We will sample points randomly in the interval $[-\frac{1}{2}, \frac{1}{2}]^2$ (2D). The ratio of points that fall in a circle of radius $R=\frac{1}{2}$ vs those in the square $[-\frac{1}{2}, \frac{1}{2}]^2$ is equal to $\frac{\pi R^2}{1}=\frac{1}{4}\pi$

Implement the following algorithm:

loop for n iterations
- pick two numbers randomly between $-\frac{1}{2}$ and $\frac{1}{2}$
- if the numbers fall inside the circle then add it to list in_circle That means $x^2 + y^2 \leq R^2$
- otherwise add it to another out_of_circle
Compute pi using the lengths of the two lists, e.g $\frac{4n_0}{n_0+n_1}$, with $n_0$ the length in_circle and $n_1$ the length of out_of_circle.
plot the two sets of points in different colors

In [2]:

from numpy.random import random

N = 1000
in_circle, out_circle = [], []
radius = 0.5

def add_sample(in_circle, out_circle, radius):
    point = random() - 0.5, random() - 0.5
    if point[0] * point[0] + point[1] * point[1] <= radius * radius:
        in_circle.append(point)
    else:
        out_circle.append(point)
        
for i in range(N):
    add_sample(in_circle, out_circle, radius)

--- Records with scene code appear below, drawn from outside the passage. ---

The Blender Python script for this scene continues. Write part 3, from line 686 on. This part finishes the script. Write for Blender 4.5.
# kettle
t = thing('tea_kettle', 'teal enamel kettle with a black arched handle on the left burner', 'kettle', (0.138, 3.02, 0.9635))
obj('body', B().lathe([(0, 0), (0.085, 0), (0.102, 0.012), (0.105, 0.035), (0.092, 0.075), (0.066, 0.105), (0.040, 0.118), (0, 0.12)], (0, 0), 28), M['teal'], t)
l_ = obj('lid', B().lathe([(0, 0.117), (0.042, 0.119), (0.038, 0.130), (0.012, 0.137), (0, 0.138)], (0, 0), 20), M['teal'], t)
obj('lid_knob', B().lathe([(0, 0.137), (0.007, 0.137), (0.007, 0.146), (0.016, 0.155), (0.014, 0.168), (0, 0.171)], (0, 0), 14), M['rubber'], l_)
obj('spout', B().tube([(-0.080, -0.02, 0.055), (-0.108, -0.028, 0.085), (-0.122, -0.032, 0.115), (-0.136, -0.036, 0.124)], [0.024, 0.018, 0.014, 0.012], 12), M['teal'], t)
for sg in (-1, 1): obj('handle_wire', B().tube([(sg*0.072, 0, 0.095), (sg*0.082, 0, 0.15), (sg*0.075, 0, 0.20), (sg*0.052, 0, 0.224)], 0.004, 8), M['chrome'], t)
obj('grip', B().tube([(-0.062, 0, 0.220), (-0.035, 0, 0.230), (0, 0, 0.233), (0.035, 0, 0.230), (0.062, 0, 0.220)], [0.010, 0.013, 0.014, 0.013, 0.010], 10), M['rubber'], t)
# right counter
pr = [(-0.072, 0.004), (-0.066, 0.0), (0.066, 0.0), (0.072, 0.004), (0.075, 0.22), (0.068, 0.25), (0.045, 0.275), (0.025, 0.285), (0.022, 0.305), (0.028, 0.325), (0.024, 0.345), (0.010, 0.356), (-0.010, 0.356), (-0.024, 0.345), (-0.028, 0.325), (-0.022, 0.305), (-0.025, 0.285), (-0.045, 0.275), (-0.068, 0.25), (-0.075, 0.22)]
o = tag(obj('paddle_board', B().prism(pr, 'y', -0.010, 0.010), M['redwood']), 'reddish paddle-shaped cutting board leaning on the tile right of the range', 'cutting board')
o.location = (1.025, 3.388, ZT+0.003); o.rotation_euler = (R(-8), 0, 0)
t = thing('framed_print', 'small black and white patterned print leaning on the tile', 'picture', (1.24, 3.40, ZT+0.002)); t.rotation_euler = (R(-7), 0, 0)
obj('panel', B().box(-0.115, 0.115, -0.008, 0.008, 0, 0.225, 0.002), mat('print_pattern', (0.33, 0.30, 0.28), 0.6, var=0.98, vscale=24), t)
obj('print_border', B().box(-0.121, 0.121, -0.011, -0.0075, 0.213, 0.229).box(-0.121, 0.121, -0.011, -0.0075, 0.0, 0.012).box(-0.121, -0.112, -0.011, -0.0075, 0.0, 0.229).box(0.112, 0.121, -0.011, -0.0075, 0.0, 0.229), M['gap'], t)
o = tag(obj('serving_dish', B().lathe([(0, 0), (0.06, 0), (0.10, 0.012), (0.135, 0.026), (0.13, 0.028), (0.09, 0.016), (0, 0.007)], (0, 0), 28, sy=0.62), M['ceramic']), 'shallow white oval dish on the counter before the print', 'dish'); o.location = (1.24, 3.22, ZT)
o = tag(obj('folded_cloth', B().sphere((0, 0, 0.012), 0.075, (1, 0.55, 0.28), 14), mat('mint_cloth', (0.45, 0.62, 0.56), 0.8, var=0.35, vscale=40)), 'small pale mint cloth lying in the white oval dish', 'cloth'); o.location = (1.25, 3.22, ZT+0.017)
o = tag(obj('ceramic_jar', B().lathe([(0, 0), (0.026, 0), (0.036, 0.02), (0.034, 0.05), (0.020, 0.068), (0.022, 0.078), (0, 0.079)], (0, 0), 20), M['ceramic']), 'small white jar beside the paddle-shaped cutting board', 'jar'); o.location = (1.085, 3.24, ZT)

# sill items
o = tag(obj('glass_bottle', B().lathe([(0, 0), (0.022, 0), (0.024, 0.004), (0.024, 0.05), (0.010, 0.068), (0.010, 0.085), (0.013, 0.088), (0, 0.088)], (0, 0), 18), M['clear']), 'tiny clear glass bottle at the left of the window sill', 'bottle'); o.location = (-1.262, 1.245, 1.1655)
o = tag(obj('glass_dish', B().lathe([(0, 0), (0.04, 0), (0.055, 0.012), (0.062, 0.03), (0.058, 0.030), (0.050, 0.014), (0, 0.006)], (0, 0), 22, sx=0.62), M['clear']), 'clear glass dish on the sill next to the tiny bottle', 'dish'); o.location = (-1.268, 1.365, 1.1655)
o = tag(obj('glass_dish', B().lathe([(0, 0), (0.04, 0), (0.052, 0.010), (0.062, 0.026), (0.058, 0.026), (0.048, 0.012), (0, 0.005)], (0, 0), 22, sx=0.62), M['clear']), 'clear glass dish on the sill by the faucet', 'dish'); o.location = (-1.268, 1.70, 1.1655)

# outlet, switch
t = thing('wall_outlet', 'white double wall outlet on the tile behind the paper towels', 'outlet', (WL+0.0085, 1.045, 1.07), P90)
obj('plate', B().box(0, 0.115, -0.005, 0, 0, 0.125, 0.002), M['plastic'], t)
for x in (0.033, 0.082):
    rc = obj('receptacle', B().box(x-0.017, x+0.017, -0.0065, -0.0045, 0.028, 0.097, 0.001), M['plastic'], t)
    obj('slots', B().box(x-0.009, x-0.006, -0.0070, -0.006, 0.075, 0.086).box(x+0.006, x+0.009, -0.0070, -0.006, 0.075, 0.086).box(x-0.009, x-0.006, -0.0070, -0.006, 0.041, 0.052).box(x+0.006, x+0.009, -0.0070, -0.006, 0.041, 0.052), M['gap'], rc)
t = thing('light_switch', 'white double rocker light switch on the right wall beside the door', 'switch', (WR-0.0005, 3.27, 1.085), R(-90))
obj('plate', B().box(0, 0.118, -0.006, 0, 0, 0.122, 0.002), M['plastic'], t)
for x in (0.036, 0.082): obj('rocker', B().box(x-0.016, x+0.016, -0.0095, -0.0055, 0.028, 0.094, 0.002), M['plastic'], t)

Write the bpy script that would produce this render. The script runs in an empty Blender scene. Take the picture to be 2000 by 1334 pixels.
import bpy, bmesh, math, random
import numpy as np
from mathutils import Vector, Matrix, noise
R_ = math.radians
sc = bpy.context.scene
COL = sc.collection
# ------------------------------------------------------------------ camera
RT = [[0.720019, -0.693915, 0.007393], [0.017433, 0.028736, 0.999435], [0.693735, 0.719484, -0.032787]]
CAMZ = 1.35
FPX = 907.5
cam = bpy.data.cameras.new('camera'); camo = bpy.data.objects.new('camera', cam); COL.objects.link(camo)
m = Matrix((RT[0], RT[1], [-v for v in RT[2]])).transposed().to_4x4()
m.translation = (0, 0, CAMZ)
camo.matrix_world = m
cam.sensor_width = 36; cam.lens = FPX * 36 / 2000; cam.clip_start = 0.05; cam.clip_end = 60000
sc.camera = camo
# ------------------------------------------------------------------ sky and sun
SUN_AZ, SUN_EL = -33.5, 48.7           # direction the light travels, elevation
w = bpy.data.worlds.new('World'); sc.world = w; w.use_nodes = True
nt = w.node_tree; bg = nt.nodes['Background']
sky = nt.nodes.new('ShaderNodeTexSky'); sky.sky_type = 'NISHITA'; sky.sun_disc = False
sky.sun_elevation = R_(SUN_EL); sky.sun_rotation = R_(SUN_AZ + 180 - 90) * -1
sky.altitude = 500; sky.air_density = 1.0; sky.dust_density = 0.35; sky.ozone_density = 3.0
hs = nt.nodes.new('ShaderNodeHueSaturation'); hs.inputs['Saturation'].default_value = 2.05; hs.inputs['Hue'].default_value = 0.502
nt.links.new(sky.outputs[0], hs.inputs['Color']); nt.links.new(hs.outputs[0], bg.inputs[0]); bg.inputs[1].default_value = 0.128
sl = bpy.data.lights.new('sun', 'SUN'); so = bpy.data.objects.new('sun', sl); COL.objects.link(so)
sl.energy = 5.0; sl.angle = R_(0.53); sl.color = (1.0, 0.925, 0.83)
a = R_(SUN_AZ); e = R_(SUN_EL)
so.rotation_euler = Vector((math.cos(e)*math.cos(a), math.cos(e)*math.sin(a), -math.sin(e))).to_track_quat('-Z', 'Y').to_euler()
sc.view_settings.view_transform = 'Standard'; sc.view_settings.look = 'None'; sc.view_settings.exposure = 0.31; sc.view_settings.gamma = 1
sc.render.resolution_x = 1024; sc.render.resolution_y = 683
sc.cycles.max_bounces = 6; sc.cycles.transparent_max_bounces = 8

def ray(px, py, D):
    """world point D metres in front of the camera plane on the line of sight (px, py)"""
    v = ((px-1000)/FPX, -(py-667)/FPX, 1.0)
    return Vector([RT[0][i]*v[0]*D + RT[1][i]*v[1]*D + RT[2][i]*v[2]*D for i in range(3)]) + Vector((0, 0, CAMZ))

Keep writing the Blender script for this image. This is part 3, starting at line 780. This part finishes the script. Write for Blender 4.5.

assert N == len(in_circle) + len(out_circle)
print("Pi is PI? ", 4 * float(len(in_circle)) / N)

Pi is PI?  3.148

In [3]:

%matplotlib inline
from matplotlib import pyplot as plt
from numpy import array

in_circle = array(in_circle)
out_circle = array(out_circle)

plt.scatter(in_circle[:, 0], in_circle[:, 1], linewidth=0, alpha=0.5)
plt.scatter(out_circle[:, 0], out_circle[:, 1], alpha=0.5, color='red')
plt.axis('equal')
plt.show()

We could also use the numpy library to do the work for us:

In [4]:

from numpy import random, sum
N = 1000
radius = 0.5
all_points = random.random((N, 2)) - 0.5
norms = sum(all_points * all_points, axis=1)
n_in_circle = len(all_points[norms < radius * radius])

print("Pi is ", 4 * float(n_in_circle) / len(all_points))

Pi is  3.18

Compute Factorial N¶

In [5]:

def factorial(N):
    if N == 1:
        return 1
    else:
        return N * factorial(N - 1)

In [6]:

assert factorial(1) == 1
assert factorial(2) == 2
assert factorial(5) == 5 * 4 * 3 * 2 * 1

Ceasar Cipher¶

https://en.wikipedia.org/wiki/Caesar_cipher

In [7]:

def caesar_salad(input, n=13):
    alphabet = "abcdefghijklmnopqrstuvwxyz"
    rotabet = alphabet[n:] + alphabet[:n] 
    
    result = ""
    for letter in input:
        index = alphabet.find(letter.lower())
        if index == -1:
            result += letter
        elif letter.islower():
            result += rotabet[index]
        else:
            result += rotabet[index].upper()
        
    
    return result

In [8]:

assert caesar_salad("caesar", n=0) == "caesar"
assert caesar_salad("a", n = 1) == "b"
assert caesar_salad("az", n = 1) == "ba"
assert caesar_salad("AaZz", n = 1) == "BbAa"
assert caesar_salad("Aa!Z z", n = 1) == "Bb!A a"

In [9]:

caesar_salad(caesar_salad("Anything!?", n =12), n = 26 - 12)

Out[9]:

'Anything!?'